“The Sacrament and Spiritual Growth,” Ensign, December 2015, 50–51
The Sacrament and Spiritual Growth
From “The Sacramental Covenant,” Improvement Era, Oct. 1919, 1025–32; punctuation and capitalization standardized.
The one thing that would make for the safety of every man and woman would be to appear at the sacrament table every Sabbath day.
Our Father in Heaven has provided that, not only once but frequently, we shall meet together to renew our pledge, our covenant, and our agreement to keep His commandments and to take upon us [the Savior’s] name again. I have always looked upon this blessed privilege as the means of spiritual growth, and there is none other quite so fruitful in the achievement of that end as the partaking, worthily, of the sacrament of the Lord’s Supper. We eat food to stimulate our physical bodies. Without the partaking of food, we would become weak and sickly and fail physically. It is just as necessary, for our spiritual body, that we should partake of this sacrament and by it obtain spiritual food for our souls. …
Spiritually Hungry
We must come, however, to the sacrament table hungry. If we should repair to a banquet where the finest of earth’s providing may be had, without hunger, without appetite, the food would not be tempting, nor do us any good. If we repair to the sacrament table, we must come hungering and thirsting for righteousness, for spiritual growth.
How can we have spiritual hunger? Who is there among us that does not wound his spirit by word, thought, or deed from Sabbath to Sabbath? We do things for which we are sorry and desire to be forgiven, or we have erred against someone and given injury. If there is a feeling in our hearts that we are sorry for what we have done, if there is a feeling in our souls that we would like to be forgiven, then the method to obtain forgiveness is not through rebaptism; it is not to make confession to man, but it is to repent of our sins, to go to those against whom we have sinned or transgressed and obtain their forgiveness and then repair to the sacrament table where, if we have sincerely repented and put ourselves in proper condition, we shall be forgiven, and spiritual healing will come to our souls. It will really enter into our being. You have felt it. I am a witness that there is a spirit attending the administration of the sacrament that warms the soul from head to foot; you feel the wounds of the spirit being healed, and the load is lifted. Comfort and happiness come to the soul that is worthy and truly desirous of partaking of this spiritual food. …
Self-Reflection and Safety
We want every Latter-day Saint to come to the sacrament table because it is the place for self-investigation, for self-inspection, where we may learn to rectify our course and to make right our own lives, bringing them into harmony with the teachings of the Church and with our brethren and sisters. It is the place where we become our own judges.

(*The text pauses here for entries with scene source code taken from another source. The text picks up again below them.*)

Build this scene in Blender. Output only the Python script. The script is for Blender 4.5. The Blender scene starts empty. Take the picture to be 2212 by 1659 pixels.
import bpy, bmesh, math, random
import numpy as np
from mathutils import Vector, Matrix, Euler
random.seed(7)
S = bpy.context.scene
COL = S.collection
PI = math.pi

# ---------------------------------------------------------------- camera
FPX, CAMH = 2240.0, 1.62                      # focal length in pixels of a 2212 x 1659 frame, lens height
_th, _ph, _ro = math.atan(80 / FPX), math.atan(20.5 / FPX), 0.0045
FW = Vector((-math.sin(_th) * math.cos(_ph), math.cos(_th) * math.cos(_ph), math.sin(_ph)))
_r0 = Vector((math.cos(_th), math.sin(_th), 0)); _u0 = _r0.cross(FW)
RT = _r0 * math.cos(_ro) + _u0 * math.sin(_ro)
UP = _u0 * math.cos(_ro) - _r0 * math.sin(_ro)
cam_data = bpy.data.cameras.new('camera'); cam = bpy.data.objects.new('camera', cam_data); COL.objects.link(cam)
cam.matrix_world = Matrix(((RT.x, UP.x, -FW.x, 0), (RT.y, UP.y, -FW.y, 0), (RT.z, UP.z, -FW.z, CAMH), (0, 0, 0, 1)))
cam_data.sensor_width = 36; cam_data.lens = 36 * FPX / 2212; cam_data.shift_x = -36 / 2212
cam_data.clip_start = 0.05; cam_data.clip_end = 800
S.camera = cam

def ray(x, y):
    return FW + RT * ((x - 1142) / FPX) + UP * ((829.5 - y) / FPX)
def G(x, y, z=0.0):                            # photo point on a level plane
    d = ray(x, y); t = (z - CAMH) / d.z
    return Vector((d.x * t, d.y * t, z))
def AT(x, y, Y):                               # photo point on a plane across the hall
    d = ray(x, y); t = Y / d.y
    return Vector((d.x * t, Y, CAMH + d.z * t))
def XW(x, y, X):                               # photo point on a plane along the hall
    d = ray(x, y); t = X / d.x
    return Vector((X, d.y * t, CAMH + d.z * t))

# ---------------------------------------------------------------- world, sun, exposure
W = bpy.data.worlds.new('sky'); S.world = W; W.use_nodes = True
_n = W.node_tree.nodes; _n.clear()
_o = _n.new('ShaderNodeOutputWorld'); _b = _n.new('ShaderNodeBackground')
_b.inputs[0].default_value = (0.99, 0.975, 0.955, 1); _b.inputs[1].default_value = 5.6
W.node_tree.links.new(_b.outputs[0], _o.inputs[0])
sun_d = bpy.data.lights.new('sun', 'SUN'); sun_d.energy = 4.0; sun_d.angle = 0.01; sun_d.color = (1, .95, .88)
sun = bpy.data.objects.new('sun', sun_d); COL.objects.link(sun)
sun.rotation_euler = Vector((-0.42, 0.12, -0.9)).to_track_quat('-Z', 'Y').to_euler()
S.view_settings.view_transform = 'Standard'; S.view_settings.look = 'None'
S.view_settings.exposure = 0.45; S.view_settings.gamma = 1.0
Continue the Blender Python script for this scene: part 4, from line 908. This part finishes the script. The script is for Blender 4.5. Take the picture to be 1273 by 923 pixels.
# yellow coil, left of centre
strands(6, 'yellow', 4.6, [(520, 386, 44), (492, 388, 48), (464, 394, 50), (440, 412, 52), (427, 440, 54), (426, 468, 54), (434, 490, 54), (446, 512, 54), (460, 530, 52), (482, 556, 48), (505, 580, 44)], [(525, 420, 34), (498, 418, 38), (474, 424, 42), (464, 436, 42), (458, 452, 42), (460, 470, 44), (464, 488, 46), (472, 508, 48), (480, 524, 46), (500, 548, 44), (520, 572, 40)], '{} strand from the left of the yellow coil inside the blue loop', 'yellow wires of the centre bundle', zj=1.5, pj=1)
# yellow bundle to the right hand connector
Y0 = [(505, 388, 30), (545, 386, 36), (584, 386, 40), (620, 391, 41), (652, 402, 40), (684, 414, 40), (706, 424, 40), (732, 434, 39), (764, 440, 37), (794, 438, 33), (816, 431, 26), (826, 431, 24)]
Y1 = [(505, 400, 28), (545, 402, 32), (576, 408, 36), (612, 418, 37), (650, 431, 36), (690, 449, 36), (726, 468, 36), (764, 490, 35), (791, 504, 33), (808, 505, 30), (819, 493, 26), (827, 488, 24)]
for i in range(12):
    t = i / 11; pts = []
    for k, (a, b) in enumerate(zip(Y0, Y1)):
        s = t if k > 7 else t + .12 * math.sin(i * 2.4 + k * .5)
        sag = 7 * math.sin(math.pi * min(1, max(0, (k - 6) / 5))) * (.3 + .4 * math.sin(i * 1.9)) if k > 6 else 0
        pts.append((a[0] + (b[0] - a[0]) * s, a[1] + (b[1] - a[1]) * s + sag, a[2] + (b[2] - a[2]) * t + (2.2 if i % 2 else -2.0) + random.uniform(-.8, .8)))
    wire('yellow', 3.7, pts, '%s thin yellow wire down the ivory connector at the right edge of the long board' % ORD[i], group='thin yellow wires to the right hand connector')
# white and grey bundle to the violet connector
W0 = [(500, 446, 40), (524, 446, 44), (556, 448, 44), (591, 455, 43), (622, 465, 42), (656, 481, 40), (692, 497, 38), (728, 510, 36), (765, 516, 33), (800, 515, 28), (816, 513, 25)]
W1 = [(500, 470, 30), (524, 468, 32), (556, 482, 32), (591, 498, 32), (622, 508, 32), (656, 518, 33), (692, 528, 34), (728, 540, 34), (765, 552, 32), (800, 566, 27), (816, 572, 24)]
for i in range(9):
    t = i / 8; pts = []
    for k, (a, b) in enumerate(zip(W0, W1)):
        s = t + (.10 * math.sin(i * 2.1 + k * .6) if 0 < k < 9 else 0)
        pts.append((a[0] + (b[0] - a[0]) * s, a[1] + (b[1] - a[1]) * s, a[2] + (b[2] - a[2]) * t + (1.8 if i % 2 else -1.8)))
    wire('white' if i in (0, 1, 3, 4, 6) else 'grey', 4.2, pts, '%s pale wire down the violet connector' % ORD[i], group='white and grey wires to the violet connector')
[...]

… No man goes away from this Church and becomes an apostate in a week, nor in a month. It is a slow process. The one thing that would make for the safety of every man and woman would be to appear at the sacrament table every Sabbath day. We would not get very far away in one week—not so far away that, by the process of self-investigation, we could not rectify the wrongs we may have done. … The road to the sacrament table is the path of safety for Latter-day Saints. …

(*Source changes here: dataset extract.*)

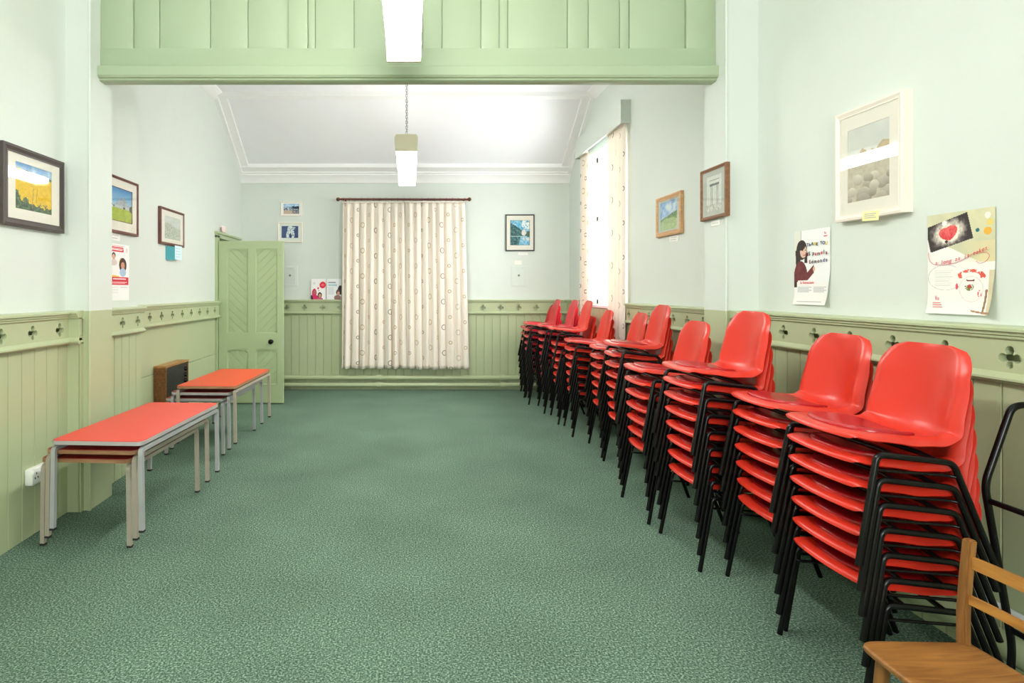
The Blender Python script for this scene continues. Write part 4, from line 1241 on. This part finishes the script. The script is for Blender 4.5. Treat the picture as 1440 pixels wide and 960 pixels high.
# socket
t = thing('wall_socket', 'white double socket low on the left wall behind the near tables', 'socket', (XL + .031, 3.455, .352), RL)
b = BM(); box(b, -.078, .078, -.045, 0, -.046, .046, bev=.006); fin('back_box', b, M['plast'], t, smooth=40)
for x in (-.04, .04):
    b = BM()
    for dx, dz in ((0, .016), (-.013, -.008), (.013, -.008)): box(b, x + dx - .004, x + dx + .004, -.0458, -.045, dz - .006, dz + .006)
    fin('pin_holes', b, M['blackp'], t)
    b = BM(); box(b, x - .008 + (.022 if x > 0 else -.022), x + .008 + (.022 if x > 0 else -.022), -.049, -.045, .012, .034, bev=.002); fin('switch', b, M['plast'], t)

# ------------------------------------------------------------------ small wooden chair
t = thing('wooden_chair', 'small honey-coloured wooden child chair in front of the nearest red stack', 'chair', (1.528, 1.635, 0), radians(3))
SZ = .353
b = BM()
# seat outline: front at -x, slightly wider in front, gentle waist, rounded corners
out = []
def sp(pts, n=8):
    P = [Vector((p[0], p[1], 0)) for p in pts]; r = []
    m_ = len(P)
    for i in range(m_):
        p0, p1, p2, p3 = P[i - 1], P[i], P[(i + 1) % m_], P[(i + 2) % m_]
        for k in range(n):
            q = k / n
            r.append(.5 * (2 * p1 + (p2 - p0) * q + (2 * p0 - 5 * p1 + 4 * p2 - p3) * q * q + (3 * p1 - p0 - 3 * p2 + p3) * q ** 3))
    return r
ol = sp([(-.165, .135), (-.150, .166), (-.115, .176), (0, .168), (.12, .158), (.165, .155), (.172, .12), (.172, -.12), (.165, -.155), (.12, -.158), (0, -.168), (-.115, -.176), (-.150, -.166), (-.165, -.135), (-.172, 0)], 6)
levels = [(.94, -.017), (.985, -.014), (1.0, -.006), (.998, -.001), (.985, .002), (.95, .0035), (.8, .001), (.5, -.003), (.2, -.005)]
rings = [[b.verts.new((p.x * f, p.y * f, SZ + dz)) for p in ol] for f, dz in levels]
for A, B in zip(rings[:-1], rings[1:]):
    for i in range(len(ol)): b.faces.new((A[i], A[(i + 1) % len(ol)], B[(i + 1) % len(ol)], B[i]))
b.faces.new(rings[0][::-1]); b.faces.new(rings[-1])
fin('seat', b, M['oak'], t, smooth=50)
for sy in (-1, 1):
    b = BM(); tube(b, [(-.165, sy * .15, 0), (-.13, sy * .135, .2), (-.118, sy * .13, SZ - .015)], [.0135, .018, .019], 14); fin('leg', b, M['oakz'], t, smooth=50)
    b = BM(); tube(b, [(.185, sy * .15, 0), (.15, sy * .138, .2), (.135, sy * .13, SZ - .015)], [.0135, .018, .019], 14); fin('leg', b, M['oakz'], t, smooth=50)
    b = BM()
    pts = [(.150, SZ - .06), (.150, SZ + .1), (.158, SZ + .2), (.170, SZ + .315)]
    prev = None
    for x, z in pts:
        w, dd = .0145, .0125
        ring = [b.verts.new((x + a * dd, sy * .150 + c * w, z)) for a, c in ((-1, -1), (1, -1), (1, 1), (-1, 1))]
        if prev:
            for k in range(4): b.faces.new((prev[k], prev[(k + 1) % 4], ring[(k + 1) % 4], ring[k]))
        else: b.faces.new(ring[::-1])
        prev = ring
    b.faces.new(prev)
    bmesh.ops.bevel(b, geom=b.edges[:], offset=.004, segments=2, affect='EDGES')
    fin('back_post', b, M['oakz'], t, smooth=40)
for z, h in ((SZ + .250, .036), (SZ + .140, .026)):
    b = BM(); xx = .150 + .022 * ((z - SZ) / .315) ** 1.5
    prev = None
    for k in range(9):
        y = -.139 + .278 * k / 8; x = xx + .006 * (1 - (y / .139) ** 2)
        ring = [b.verts.new((x + a * .006, y, z + c * h / 2)) for a, c in ((-1, -1), (1, -1), (1, 1), (-1, 1))]
        if prev:
            for q in range(4): b.faces.new((prev[q], prev[(q + 1) % 4], ring[(q + 1) % 4], ring[q]))
        else: b.faces.new(ring[::-1])
        prev = ring
    b.faces.new(prev); fin('back_rail', b, M['oaky'], t)
for y in (-.142, .142):
    b = BM(); tube(b, [(-.132, y * .96, .15), (.155, y, .15)], .008, 10); fin('stretcher', b, M['oak'], t, smooth=50)

# ------------------------------------------------------------------ black tube trolley against the right wall
t = thing('chair_trolley', 'bent black tube trolley frame against the right wall beside the nearest stack', 'trolley', (2.03, 1.80, 0))
for sy, yy in ((1, .235), (-1, -.235)):
    b = BM()
    tube(b, fillet([(.025, yy, .08), (.033, yy, .20), (-.062, yy, .755), (.03, yy, 1.02), (.085, yy, 1.03), (.125, yy, 1.0)], .04, 6), .0115, 12); fin('side_tube', b, M['black'], t, smooth=50)
    b = BM(); lathe(b, [(.02, -.014), (.055, -.014), (.060, -.008), (.060, .008), (.055, .014), (.02, .014)], (-.002, yy - sy * .032, .0605), (0, 1, 0), 22); fin('wheel', b, M['rubber'], t, smooth=40)
for x, z in ((-.05, .70), (.025, .26), (.027, .10), (.125, 1.0)):
    b = BM(); tube(b, [(x, -.235, z), (x, .235, z)], .010, 10); fin('crossbar', b, M['black'], t, smooth=50)
b = BM(); tube(b, [(-.002, -.235, .0605), (-.002, .235, .0605)], .008, 8); fin('axle', b, M['black'], t, smooth=50)

# ------------------------------------------------------------------ light, world, camera
w = bpy.data.worlds.new('World'); SC.world = w; w.use_nodes = True
bg = w.node_tree.nodes['Background']; bg.inputs['Color'].default_value = (.93, .97, 1.0, 1); bg.inputs['Strength'].default_value = 2.4

def area(name, loc, rot, sx, sy, e, col=(1, 1, 1)):
    l = bpy.data.lights.new(name, 'AREA'); l.shape = 'RECTANGLE'; l.size = sx; l.size_y = sy; l.energy = e; l.color = col
    o = bpy.data.objects.new(name, l); COL.objects.link(o); o.location = loc; o.rotation_euler = rot
    return o
area('daylight_right_window', (XR2 + .45, (WY0 + WY1) / 2, 2.18), (0, radians(72), 0), 1.9, 1.35, 62, (.94, .97, 1))
area('added_front_fill', (0, YF - .35, 2.15), (radians(-90) + pi, 0, 0), 2.6, 1.9, 120, (1, .98, .94))  # added fill light, shining in through the invented window behind the camera

cam = bpy.data.cameras.new('Camera'); co = bpy.data.objects.new('Camera', cam); COL.objects.link(co)
co.location = (0, 0, CAMZ); co.rotation_euler = (pi / 2, 0, 0)
cam.sensor_width = 36; cam.sensor_fit = 'HORIZONTAL'; cam.lens = F / 1440 * 36
cam.shift_x = (720 - 577) / 1440; cam.shift_y = -(480 - 408) / 1440
cam.clip_start = .05
SC.camera = co
vs = SC.view_settings
vs.view_transform = 'Standard'; vs.look = 'None'; vs.exposure = 0.86; vs.gamma = 1; vs.use_curve_mapping = False
SC.cycles.max_bounces = 10; SC.cycles.diffuse_bounces = 7; SC.cycles.transparent_max_bounces = 12
SC.cycles.use_denoising = True
SC.cycles.sample_clamp_indirect = 6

Preparing to Enter the Divine Presence
I know, my brethren and sisters, that no man or woman shall ever come to stand in the presence of our Father in Heaven, nor be associated with the Lord Jesus Christ, who does not spiritually grow. Without spiritual growth we shall not be prepared to enter into the divine presence. I need the sacrament. I need to renew my covenant every week. I need the blessing that comes with and through it. …
Go to the sacrament table. Ah, that is a blessed privilege that I now rejoice in, and I would be ashamed, I know, … to stand in [the Savior’s] presence and try to offer any apology or any excuse for not having kept His commandments and honored Him by bearing witness, before the Father and before men, that I believe in Him, and that I take upon me His blessed name, and that I live by and through Him spiritually. …
Brethren and sisters, let us go unto Him in His appointed hour. Let us take our children with us and through our faithfulness find all the blessings attendant upon this sacred observance of this holy ordinance—ours in time and in eternity.